Exercise requirements> Repeat the material verbatim and drop the pictures.

--- START Data section ---

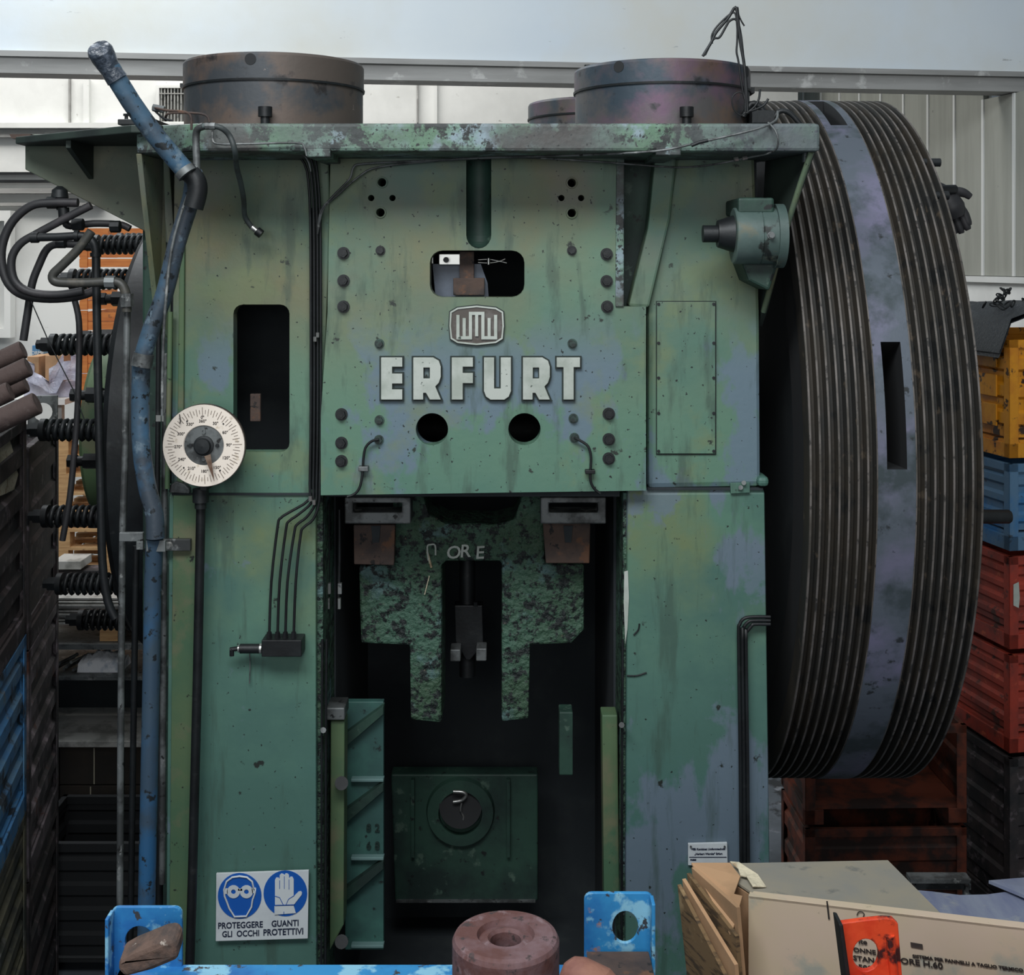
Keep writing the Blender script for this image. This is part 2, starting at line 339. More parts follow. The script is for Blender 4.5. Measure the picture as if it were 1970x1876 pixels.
w1 = struct('window_1', MB().plate([(300, 164), (360, 164), (360, 240), (300, 240)], 12.40, .1, [[(306, 169), (354, 169), (354, 234), (306, 234)]]), wall_b)
for i in range(7):
    part('window_bar', MB().pbox(309+i*6.3, 169, 312+i*6.3, 234, 12.42, 12.46), steel, w1)
part('window_bar', MB().pbox(306, 179, 354, 181, 12.41, 12.44), trim_m, w1)
part('pane', MB().pbox(306, 169, 354, 234, 12.49, 12.495), trim_m, w1)
w2 = struct('window_2', MB().plate([(-60, 405), (20, 405), (20, 650), (-60, 650)], 12.3, .12, [[(-45, 425), (8, 425), (8, 632), (-45, 632)]]), wall_b)
part('window_bar', MB().pbox(-22, 425, -16, 632, 12.32, 12.38), trim_m, w2); part('pane', MB().pbox(-45, 425, 8, 632, 12.41, 12.42), wall_b, w2)
# right hand wall of upright panels running away from the camera
wd = Vector((-.2, 1, 0)).normalized(); w0 = Vector((3.69, 9.5, 0)); wn = Vector((-1, -.2, 0)).normalized()
wr = MB(); a = w0-wd*6; b = w0+wd*5.4
wr.prism([a+Vector((0, 0, FZ)), b+Vector((0, 0, FZ)), b+Vector((0, 0, 2.86)), a+Vector((0, 0, 2.86))], t=-wn*.2)
wro = struct('wall_right', wr, wall_b)
for i in range(-14, 13):
    p = w0+wd*(i*.41)+wn*.02; q = w0+wd*((i+1)*.41-.003)+wn*.02; tp = 5.6 if p.y > 9.75 else 4.22
    part('panel', MB().prism([p+Vector((0, 0, 2.88)), q+Vector((0, 0, 2.88)), q+Vector((0, 0, tp)), p+Vector((0, 0, tp))], t=-wn*.05), panel_m, wro)
    part('joint_rib', MB().prism([q+wn*.012-wd*.014+Vector((0, 0, 2.88)), q+wn*.012+wd*.014+Vector((0, 0, 2.88)), q+wn*.012+wd*.014+Vector((0, 0, tp)), q+wn*.012-wd*.014+Vector((0, 0, tp))], t=-wn*.012), joint_m, wro)
pj = w0+wd*-6; qj = w0+wd*5.4; pm = w0+wd*.41
part('joint_backing', MB().prism([pj+Vector((0, 0, 2.86)), pm+Vector((0, 0, 2.86)), pm+Vector((0, 0, 4.22)), pj+Vector((0, 0, 4.22))], t=-wn*.05), joint_m, wro)
part('joint_backing', MB().prism([pm+Vector((0, 0, 2.86)), qj+Vector((0, 0, 2.86)), qj+Vector((0, 0, 5.6)), pm+Vector((0, 0, 5.6))], t=-wn*.05), joint_m, wro)
part('bottom_rail', MB().prism([pj+Vector((0, 0, 2.83))+wn*.05, qj+Vector((0, 0, 2.83))+wn*.05, qj+Vector((0, 0, 2.875))+wn*.05, pj+Vector((0, 0, 2.875))+wn*.05], t=-wn*.06), joint_m, wro)

# ================================================================ THE PRESS
PR = root('mechanical_press', (-.1, 6, FZ), 'huge green two-column mechanical press with a grooved flywheel on its right', 'press')
def pp(name, mb, m, bev=0, **k): return part(name, mb, m, PR, bev, **k)
BK = 6.9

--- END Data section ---

Result>
Keep writing the Blender script for this image. This is part 2, starting at line 339. More parts follow. The script is for Blender 4.5. Measure the picture as if it were 1970x1876 pixels.
w1 = struct('window_1', MB().plate([(300, 164), (360, 164), (360, 240), (300, 240)], 12.40, .1, [[(306, 169), (354, 169), (354, 234), (306, 234)]]), wall_b)
for i in range(7):
    part('window_bar', MB().pbox(309+i*6.3, 169, 312+i*6.3, 234, 12.42, 12.46), steel, w1)
part('window_bar', MB().pbox(306, 179, 354, 181, 12.41, 12.44), trim_m, w1)
part('pane', MB().pbox(306, 169, 354, 234, 12.49, 12.495), trim_m, w1)
w2 = struct('window_2', MB().plate([(-60, 405), (20, 405), (20, 650), (-60, 650)], 12.3, .12, [[(-45, 425), (8, 425), (8, 632), (-45, 632)]]), wall_b)
part('window_bar', MB().pbox(-22, 425, -16, 632, 12.32, 12.38), trim_m, w2); part('pane', MB().pbox(-45, 425, 8, 632, 12.41, 12.42), wall_b, w2)
# right hand wall of upright panels running away from the camera
wd = Vector((-.2, 1, 0)).normalized(); w0 = Vector((3.69, 9.5, 0)); wn = Vector((-1, -.2, 0)).normalized()
wr = MB(); a = w0-wd*6; b = w0+wd*5.4
wr.prism([a+Vector((0, 0, FZ)), b+Vector((0, 0, FZ)), b+Vector((0, 0, 2.86)), a+Vector((0, 0, 2.86))], t=-wn*.2)
wro = struct('wall_right', wr, wall_b)
for i in range(-14, 13):
    p = w0+wd*(i*.41)+wn*.02; q = w0+wd*((i+1)*.41-.003)+wn*.02; tp = 5.6 if p.y > 9.75 else 4.22
    part('panel', MB().prism([p+Vector((0, 0, 2.88)), q+Vector((0, 0, 2.88)), q+Vector((0, 0, tp)), p+Vector((0, 0, tp))], t=-wn*.05), panel_m, wro)
    part('joint_rib', MB().prism([q+wn*.012-wd*.014+Vector((0, 0, 2.88)), q+wn*.012+wd*.014+Vector((0, 0, 2.88)), q+wn*.012+wd*.014+Vector((0, 0, tp)), q+wn*.012-wd*.014+Vector((0, 0, tp))], t=-wn*.012), joint_m, wro)
pj = w0+wd*-6; qj = w0+wd*5.4; pm = w0+wd*.41
part('joint_backing', MB().prism([pj+Vector((0, 0, 2.86)), pm+Vector((0, 0, 2.86)), pm+Vector((0, 0, 4.22)), pj+Vector((0, 0, 4.22))], t=-wn*.05), joint_m, wro)
part('joint_backing', MB().prism([pm+Vector((0, 0, 2.86)), qj+Vector((0, 0, 2.86)), qj+Vector((0, 0, 5.6)), pm+Vector((0, 0, 5.6))], t=-wn*.05), joint_m, wro)
part('bottom_rail', MB().prism([pj+Vector((0, 0, 2.83))+wn*.05, qj+Vector((0, 0, 2.83))+wn*.05, qj+Vector((0, 0, 2.875))+wn*.05, pj+Vector((0, 0, 2.875))+wn*.05], t=-wn*.06), joint_m, wro)

# ================================================================ THE PRESS
PR = root('mechanical_press', (-.1, 6, FZ), 'huge green two-column mechanical press with a grooved flywheel on its right', 'press')
def pp(name, mb, m, bev=0, **k): return part(name, mb, m, PR, bev, **k)
BK = 6.9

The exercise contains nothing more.